Вскоре партизанские отряды собрались в большую силу, начали серьёзно тревожить немцев. У них появилось хорошее оружие, опытные командиры, заброшенные на самолётах из России. Мой старший брат Евгений тоже не усидел дома, пошёл в отряд. Мать, плакала, просила пожалеть её и нас, младших. Но Женя твёрдо заявил, что в такой час он не может сидеть дома и смотреть, как немцы хозяйничают в округе. Ушёл.
Потом партизаны очистили от немцев небольшой район и в нашем доме устроили штаб бригады имени Ворошилова. Помогали матери с хозяйством, дрова рубили. Как-то спокойнее с ними стало, уже не ожидали каждую ночь полицаев да карателей.
А потом приблизился фронт. Загудело где-то вдалеке. По дорогам опять начали носиться мотоциклисты. Уже не такие наглые, как летом 1941-го. Двигались они теперь большими группами, всего боялись, чуть что стреляли в кусты из автоматов.
В мае 1944-го года прилетели немецкие самолёты и начали бомбить деревню. Я погнал нашу корову через реку в лес, а мама осталась спасти что-нибудь из вещей. Только успела она выскочить, как на крышу упала бомба-зажигалка. Хата наша вспыхнула, огонь поднялся до самого неба. Один из лётчиков заметил бегущих к лесу людей, не поленился развернуться и начать вдогонку стрелять из пулемётов.
…Мы бежим, а вокруг земля дыбом становится, в лицо летит. Корова наша испугалась выстрелов, вырвалась из моих рук, замычала – и в лес со всех ног. Я упал, поднялся, снова упал. Поцарапался весь, одежду порвал.
Иду по лесу и рыдаю в голос. Что я маме скажу? Как объясню, что не удержал единственную кормилицу? Зову эту дурную корову, кричу, да куда там… До темноты ходил, устал, да и свалился под кустом весь в слезах.
Утром просыпаюсь от того, что кто-то рядом топает, мычит тихонько. А это корова наша, нашла меня и стоит рядом. Вымя полное, уже давно доить пора. Как же я обрадовался! Обнимаю её, плачу в голос, целую ее грязную морду. Сам грязный, голодный, весь поцарапанный, в рваной одежде, но такой счастливый.
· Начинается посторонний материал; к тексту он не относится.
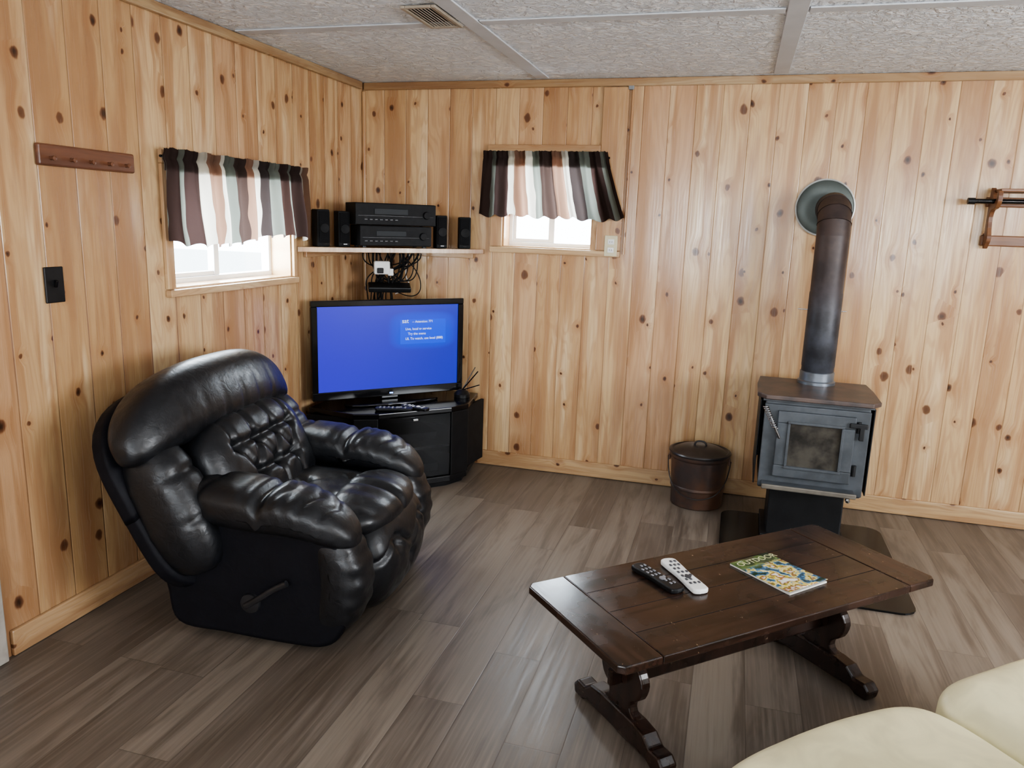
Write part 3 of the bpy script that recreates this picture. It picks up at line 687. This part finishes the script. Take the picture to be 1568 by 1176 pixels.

До конца войны мы с матерью протянули в колхозной конюшне. В 1944-м неожиданно вернулся отец. Он воевал, был ранен, с него сняли все обвинения. Сказали, что если что и было, то искупил кровью. Отец отгородил досками закуток в конюшне, слепил печку.
А там и война кончилась, мужики в деревню вернулись. Зажили мы, как прежде. Вот только разруха была, время голодное. Надо сеять, молотить, а нечего, не на чем. Всё порушено, всё сгорело, всё немцы украли. Так мужики сначала принялись колхозное хозяйство восстанавливать, а потом уж своё.
Вот и получилось, что дом наш отец только в 1950-м отстроил. Но тогда все так жили.